When going gets too tough, then grieve. It is said that there are five stages of grieving. Being in denial is not unnatural. Take your time to deal with what has happened, instead of rushing past it, trying to ignore your feelings. But, once you start to feel the first wave of pain, anger is likely to follow. You’ll hate yourself, you’ll hate the other person. In fact, you’ll hate everyone around you. The couples who hold hands on the streets, Facebook photos of friends hanging out together – they will all remind you of your failure. Once the anger subsides, you’ll start bargaining, and keep wondering how you could have done things differently.

Soon, when depression swallows you whole, blaming yourself will be part of the process. Your mind might find closure by finding someone to blame, even if that someone is you. Or, it could really be you. You just have to accept it. Sometimes, it takes a lot of time to arrive at the stage where you can accept the reality – that you will not get closure from someone else.

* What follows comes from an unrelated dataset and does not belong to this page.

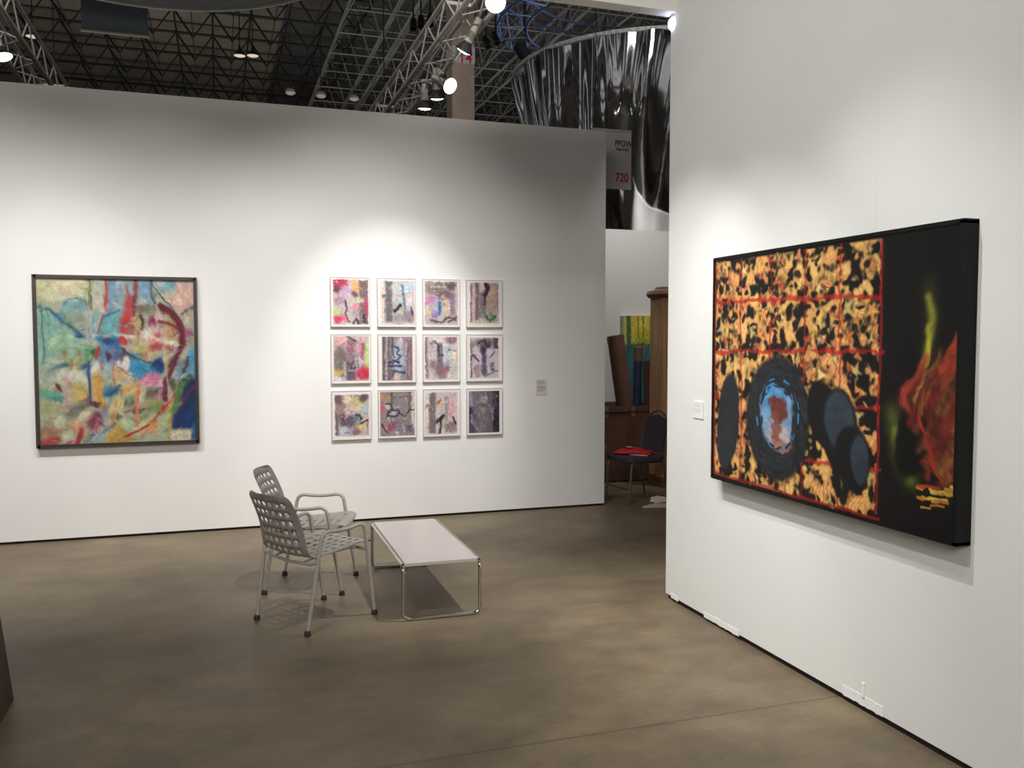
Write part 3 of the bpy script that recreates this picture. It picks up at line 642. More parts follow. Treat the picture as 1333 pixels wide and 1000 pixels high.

Once you get over the phase of curling in a ball, the ‘me-time’ phase begins. It is actually a good idea for you to take time to spend with yourself. You’ll learn more about yourself, and enjoy your own company. You can read, listen to music, write diaries, pursue photograph, compose songs, interest yourself in higher studies. After that, you need to come out of your hiding and be with people, not to replace someone, but to enjoy the company of others and know how much some people love and need you. Cry. Don’t hold back your tears to shed at the right moment, when you hope to get comforted. Cry before your tears dry up inside you.

Your confirmation to get on with your life must come from within you, instead of expecting it from someone else who does not think s/he doesn’t owe it to you, and refusing to live. Sometimes, relationships end or change. People change. You have changed, and will change more. You have to learn to be ok with that. You have to pack it all up. Everyone has a baggage, and so do you. You have to learn to be ok with that, too. Once you’ll find closure from the idea of closure, it will be a lot easier for you to close the chapter, and begin a new one.